Work to be completed>
Word for word, restate every line of the material.

Provided data>
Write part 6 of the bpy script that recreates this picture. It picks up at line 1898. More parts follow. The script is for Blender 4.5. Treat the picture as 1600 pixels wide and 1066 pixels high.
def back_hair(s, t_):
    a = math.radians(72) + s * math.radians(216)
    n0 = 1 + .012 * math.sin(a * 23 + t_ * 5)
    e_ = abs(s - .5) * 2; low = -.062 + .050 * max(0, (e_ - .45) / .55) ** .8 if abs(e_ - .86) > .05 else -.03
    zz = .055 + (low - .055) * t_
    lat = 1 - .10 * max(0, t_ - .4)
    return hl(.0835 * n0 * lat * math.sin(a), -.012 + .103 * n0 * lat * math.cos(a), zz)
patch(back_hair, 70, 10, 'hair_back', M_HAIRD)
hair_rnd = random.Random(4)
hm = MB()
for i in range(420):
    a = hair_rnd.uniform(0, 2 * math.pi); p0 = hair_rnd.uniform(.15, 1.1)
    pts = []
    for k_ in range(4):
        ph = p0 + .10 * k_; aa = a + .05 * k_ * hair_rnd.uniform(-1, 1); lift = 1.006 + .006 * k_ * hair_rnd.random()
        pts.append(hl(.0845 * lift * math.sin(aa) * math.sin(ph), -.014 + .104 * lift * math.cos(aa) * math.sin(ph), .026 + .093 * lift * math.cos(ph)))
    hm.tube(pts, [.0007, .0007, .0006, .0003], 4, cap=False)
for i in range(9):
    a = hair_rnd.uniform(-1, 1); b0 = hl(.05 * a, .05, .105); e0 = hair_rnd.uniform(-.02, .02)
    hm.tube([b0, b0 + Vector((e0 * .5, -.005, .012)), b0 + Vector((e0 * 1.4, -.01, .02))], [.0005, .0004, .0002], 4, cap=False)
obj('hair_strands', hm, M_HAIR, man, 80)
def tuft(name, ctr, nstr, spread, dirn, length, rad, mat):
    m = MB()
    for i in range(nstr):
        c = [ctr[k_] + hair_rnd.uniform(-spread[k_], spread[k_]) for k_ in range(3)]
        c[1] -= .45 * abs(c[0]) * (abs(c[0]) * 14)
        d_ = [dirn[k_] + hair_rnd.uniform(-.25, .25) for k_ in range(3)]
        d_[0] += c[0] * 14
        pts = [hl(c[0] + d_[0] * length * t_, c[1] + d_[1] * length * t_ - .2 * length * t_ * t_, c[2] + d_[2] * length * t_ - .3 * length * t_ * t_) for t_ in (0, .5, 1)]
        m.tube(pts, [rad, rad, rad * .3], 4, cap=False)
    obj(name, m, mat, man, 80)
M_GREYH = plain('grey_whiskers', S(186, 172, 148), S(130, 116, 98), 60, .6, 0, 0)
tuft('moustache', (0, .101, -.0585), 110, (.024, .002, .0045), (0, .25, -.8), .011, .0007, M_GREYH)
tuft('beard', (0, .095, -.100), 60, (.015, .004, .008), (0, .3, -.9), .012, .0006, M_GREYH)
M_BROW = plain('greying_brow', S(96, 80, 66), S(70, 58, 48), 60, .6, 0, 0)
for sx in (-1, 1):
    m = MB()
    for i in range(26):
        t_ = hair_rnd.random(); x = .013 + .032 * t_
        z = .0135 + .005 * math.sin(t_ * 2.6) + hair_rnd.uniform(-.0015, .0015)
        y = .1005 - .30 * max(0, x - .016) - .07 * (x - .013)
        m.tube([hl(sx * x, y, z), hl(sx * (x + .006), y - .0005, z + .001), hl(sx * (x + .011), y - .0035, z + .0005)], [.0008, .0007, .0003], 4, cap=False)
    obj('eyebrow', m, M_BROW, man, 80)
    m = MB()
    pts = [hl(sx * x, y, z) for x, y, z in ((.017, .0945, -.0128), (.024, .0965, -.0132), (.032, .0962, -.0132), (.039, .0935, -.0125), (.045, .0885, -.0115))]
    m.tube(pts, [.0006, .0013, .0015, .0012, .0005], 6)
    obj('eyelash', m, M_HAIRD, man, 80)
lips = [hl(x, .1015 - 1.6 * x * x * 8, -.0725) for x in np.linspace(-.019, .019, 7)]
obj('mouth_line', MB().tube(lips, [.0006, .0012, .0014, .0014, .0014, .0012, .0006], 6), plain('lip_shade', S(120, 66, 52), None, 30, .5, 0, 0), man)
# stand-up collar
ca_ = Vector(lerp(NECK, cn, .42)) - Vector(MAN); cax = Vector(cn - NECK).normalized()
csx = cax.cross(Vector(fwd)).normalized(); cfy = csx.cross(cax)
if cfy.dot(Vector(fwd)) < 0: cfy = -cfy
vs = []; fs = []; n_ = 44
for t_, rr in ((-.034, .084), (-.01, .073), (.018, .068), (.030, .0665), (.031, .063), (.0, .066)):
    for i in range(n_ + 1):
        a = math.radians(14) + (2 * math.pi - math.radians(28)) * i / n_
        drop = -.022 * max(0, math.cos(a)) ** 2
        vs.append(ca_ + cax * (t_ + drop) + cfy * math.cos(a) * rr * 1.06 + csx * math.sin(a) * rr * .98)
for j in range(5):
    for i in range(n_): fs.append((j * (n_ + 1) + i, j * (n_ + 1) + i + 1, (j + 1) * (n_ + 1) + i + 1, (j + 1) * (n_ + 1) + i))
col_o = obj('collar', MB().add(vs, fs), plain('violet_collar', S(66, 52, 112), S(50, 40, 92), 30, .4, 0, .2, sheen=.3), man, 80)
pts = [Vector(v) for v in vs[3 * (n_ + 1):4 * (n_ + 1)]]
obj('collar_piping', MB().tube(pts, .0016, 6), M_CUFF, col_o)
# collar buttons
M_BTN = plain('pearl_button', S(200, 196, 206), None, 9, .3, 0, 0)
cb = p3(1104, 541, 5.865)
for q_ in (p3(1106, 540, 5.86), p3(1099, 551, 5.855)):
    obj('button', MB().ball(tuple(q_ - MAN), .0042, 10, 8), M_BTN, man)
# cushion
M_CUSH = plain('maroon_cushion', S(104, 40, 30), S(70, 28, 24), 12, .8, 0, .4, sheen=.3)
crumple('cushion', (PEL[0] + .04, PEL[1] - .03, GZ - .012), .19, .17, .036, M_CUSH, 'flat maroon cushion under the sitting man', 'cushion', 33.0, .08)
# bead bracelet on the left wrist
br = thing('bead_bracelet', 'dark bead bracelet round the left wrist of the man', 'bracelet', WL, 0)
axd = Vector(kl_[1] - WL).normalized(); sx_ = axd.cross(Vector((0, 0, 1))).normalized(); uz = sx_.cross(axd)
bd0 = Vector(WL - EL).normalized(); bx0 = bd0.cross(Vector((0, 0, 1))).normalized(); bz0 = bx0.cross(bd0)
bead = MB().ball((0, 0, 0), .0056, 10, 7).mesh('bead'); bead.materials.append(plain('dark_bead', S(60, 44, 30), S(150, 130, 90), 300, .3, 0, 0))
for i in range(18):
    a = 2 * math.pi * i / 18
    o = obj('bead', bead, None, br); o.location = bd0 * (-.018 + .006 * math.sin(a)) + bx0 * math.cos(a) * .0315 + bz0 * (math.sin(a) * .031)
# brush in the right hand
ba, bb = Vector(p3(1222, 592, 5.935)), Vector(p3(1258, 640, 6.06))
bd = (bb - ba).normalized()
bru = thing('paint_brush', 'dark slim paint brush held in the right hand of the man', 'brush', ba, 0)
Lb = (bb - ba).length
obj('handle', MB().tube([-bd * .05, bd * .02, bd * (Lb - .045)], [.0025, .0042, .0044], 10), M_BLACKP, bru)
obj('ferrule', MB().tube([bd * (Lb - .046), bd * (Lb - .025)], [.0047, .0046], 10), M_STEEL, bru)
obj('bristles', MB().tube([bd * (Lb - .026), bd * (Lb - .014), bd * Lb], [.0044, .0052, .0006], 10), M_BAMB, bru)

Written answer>
Write part 6 of the bpy script that recreates this picture. It picks up at line 1898. More parts follow. The script is for Blender 4.5. Treat the picture as 1600 pixels wide and 1066 pixels high.
def back_hair(s, t_):
    a = math.radians(72) + s * math.radians(216)
    n0 = 1 + .012 * math.sin(a * 23 + t_ * 5)
    e_ = abs(s - .5) * 2; low = -.062 + .050 * max(0, (e_ - .45) / .55) ** .8 if abs(e_ - .86) > .05 else -.03
    zz = .055 + (low - .055) * t_
    lat = 1 - .10 * max(0, t_ - .4)
    return hl(.0835 * n0 * lat * math.sin(a), -.012 + .103 * n0 * lat * math.cos(a), zz)
patch(back_hair, 70, 10, 'hair_back', M_HAIRD)
hair_rnd = random.Random(4)
hm = MB()
for i in range(420):
    a = hair_rnd.uniform(0, 2 * math.pi); p0 = hair_rnd.uniform(.15, 1.1)
    pts = []
    for k_ in range(4):
        ph = p0 + .10 * k_; aa = a + .05 * k_ * hair_rnd.uniform(-1, 1); lift = 1.006 + .006 * k_ * hair_rnd.random()
        pts.append(hl(.0845 * lift * math.sin(aa) * math.sin(ph), -.014 + .104 * lift * math.cos(aa) * math.sin(ph), .026 + .093 * lift * math.cos(ph)))
    hm.tube(pts, [.0007, .0007, .0006, .0003], 4, cap=False)
for i in range(9):
    a = hair_rnd.uniform(-1, 1); b0 = hl(.05 * a, .05, .105); e0 = hair_rnd.uniform(-.02, .02)
    hm.tube([b0, b0 + Vector((e0 * .5, -.005, .012)), b0 + Vector((e0 * 1.4, -.01, .02))], [.0005, .0004, .0002], 4, cap=False)
obj('hair_strands', hm, M_HAIR, man, 80)
def tuft(name, ctr, nstr, spread, dirn, length, rad, mat):
    m = MB()
    for i in range(nstr):
        c = [ctr[k_] + hair_rnd.uniform(-spread[k_], spread[k_]) for k_ in range(3)]
        c[1] -= .45 * abs(c[0]) * (abs(c[0]) * 14)
        d_ = [dirn[k_] + hair_rnd.uniform(-.25, .25) for k_ in range(3)]
        d_[0] += c[0] * 14
        pts = [hl(c[0] + d_[0] * length * t_, c[1] + d_[1] * length * t_ - .2 * length * t_ * t_, c[2] + d_[2] * length * t_ - .3 * length * t_ * t_) for t_ in (0, .5, 1)]
        m.tube(pts, [rad, rad, rad * .3], 4, cap=False)
    obj(name, m, mat, man, 80)
M_GREYH = plain('grey_whiskers', S(186, 172, 148), S(130, 116, 98), 60, .6, 0, 0)
tuft('moustache', (0, .101, -.0585), 110, (.024, .002, .0045), (0, .25, -.8), .011, .0007, M_GREYH)
tuft('beard', (0, .095, -.100), 60, (.015, .004, .008), (0, .3, -.9), .012, .0006, M_GREYH)
M_BROW = plain('greying_brow', S(96, 80, 66), S(70, 58, 48), 60, .6, 0, 0)
for sx in (-1, 1):
    m = MB()
    for i in range(26):
        t_ = hair_rnd.random(); x = .013 + .032 * t_
        z = .0135 + .005 * math.sin(t_ * 2.6) + hair_rnd.uniform(-.0015, .0015)
        y = .1005 - .30 * max(0, x - .016) - .07 * (x - .013)
        m.tube([hl(sx * x, y, z), hl(sx * (x + .006), y - .0005, z + .001), hl(sx * (x + .011), y - .0035, z + .0005)], [.0008, .0007, .0003], 4, cap=False)
    obj('eyebrow', m, M_BROW, man, 80)
    m = MB()
    pts = [hl(sx * x, y, z) for x, y, z in ((.017, .0945, -.0128), (.024, .0965, -.0132), (.032, .0962, -.0132), (.039, .0935, -.0125), (.045, .0885, -.0115))]
    m.tube(pts, [.0006, .0013, .0015, .0012, .0005], 6)
    obj('eyelash', m, M_HAIRD, man, 80)
lips = [hl(x, .1015 - 1.6 * x * x * 8, -.0725) for x in np.linspace(-.019, .019, 7)]
obj('mouth_line', MB().tube(lips, [.0006, .0012, .0014, .0014, .0014, .0012, .0006], 6), plain('lip_shade', S(120, 66, 52), None, 30, .5, 0, 0), man)
# stand-up collar
ca_ = Vector(lerp(NECK, cn, .42)) - Vector(MAN); cax = Vector(cn - NECK).normalized()
csx = cax.cross(Vector(fwd)).normalized(); cfy = csx.cross(cax)
if cfy.dot(Vector(fwd)) < 0: cfy = -cfy
vs = []; fs = []; n_ = 44
for t_, rr in ((-.034, .084), (-.01, .073), (.018, .068), (.030, .0665), (.031, .063), (.0, .066)):
    for i in range(n_ + 1):
        a = math.radians(14) + (2 * math.pi - math.radians(28)) * i / n_
        drop = -.022 * max(0, math.cos(a)) ** 2
        vs.append(ca_ + cax * (t_ + drop) + cfy * math.cos(a) * rr * 1.06 + csx * math.sin(a) * rr * .98)
for j in range(5):
    for i in range(n_): fs.append((j * (n_ + 1) + i, j * (n_ + 1) + i + 1, (j + 1) * (n_ + 1) + i + 1, (j + 1) * (n_ + 1) + i))
col_o = obj('collar', MB().add(vs, fs), plain('violet_collar', S(66, 52, 112), S(50, 40, 92), 30, .4, 0, .2, sheen=.3), man, 80)
pts = [Vector(v) for v in vs[3 * (n_ + 1):4 * (n_ + 1)]]
obj('collar_piping', MB().tube(pts, .0016, 6), M_CUFF, col_o)
# collar buttons
M_BTN = plain('pearl_button', S(200, 196, 206), None, 9, .3, 0, 0)
cb = p3(1104, 541, 5.865)
for q_ in (p3(1106, 540, 5.86), p3(1099, 551, 5.855)):
    obj('button', MB().ball(tuple(q_ - MAN), .0042, 10, 8), M_BTN, man)
# cushion
M_CUSH = plain('maroon_cushion', S(104, 40, 30), S(70, 28, 24), 12, .8, 0, .4, sheen=.3)
crumple('cushion', (PEL[0] + .04, PEL[1] - .03, GZ - .012), .19, .17, .036, M_CUSH, 'flat maroon cushion under the sitting man', 'cushion', 33.0, .08)
# bead bracelet on the left wrist
br = thing('bead_bracelet', 'dark bead bracelet round the left wrist of the man', 'bracelet', WL, 0)
axd = Vector(kl_[1] - WL).normalized(); sx_ = axd.cross(Vector((0, 0, 1))).normalized(); uz = sx_.cross(axd)
bd0 = Vector(WL - EL).normalized(); bx0 = bd0.cross(Vector((0, 0, 1))).normalized(); bz0 = bx0.cross(bd0)
bead = MB().ball((0, 0, 0), .0056, 10, 7).mesh('bead'); bead.materials.append(plain('dark_bead', S(60, 44, 30), S(150, 130, 90), 300, .3, 0, 0))
for i in range(18):
    a = 2 * math.pi * i / 18
    o = obj('bead', bead, None, br); o.location = bd0 * (-.018 + .006 * math.sin(a)) + bx0 * math.cos(a) * .0315 + bz0 * (math.sin(a) * .031)
# brush in the right hand
ba, bb = Vector(p3(1222, 592, 5.935)), Vector(p3(1258, 640, 6.06))
bd = (bb - ba).normalized()
bru = thing('paint_brush', 'dark slim paint brush held in the right hand of the man', 'brush', ba, 0)
Lb = (bb - ba).length
obj('handle', MB().tube([-bd * .05, bd * .02, bd * (Lb - .045)], [.0025, .0042, .0044], 10), M_BLACKP, bru)
obj('ferrule', MB().tube([bd * (Lb - .046), bd * (Lb - .025)], [.0047, .0046], 10), M_STEEL, bru)
obj('bristles', MB().tube([bd * (Lb - .026), bd * (Lb - .014), bd * Lb], [.0044, .0052, .0006], 10), M_BAMB, bru)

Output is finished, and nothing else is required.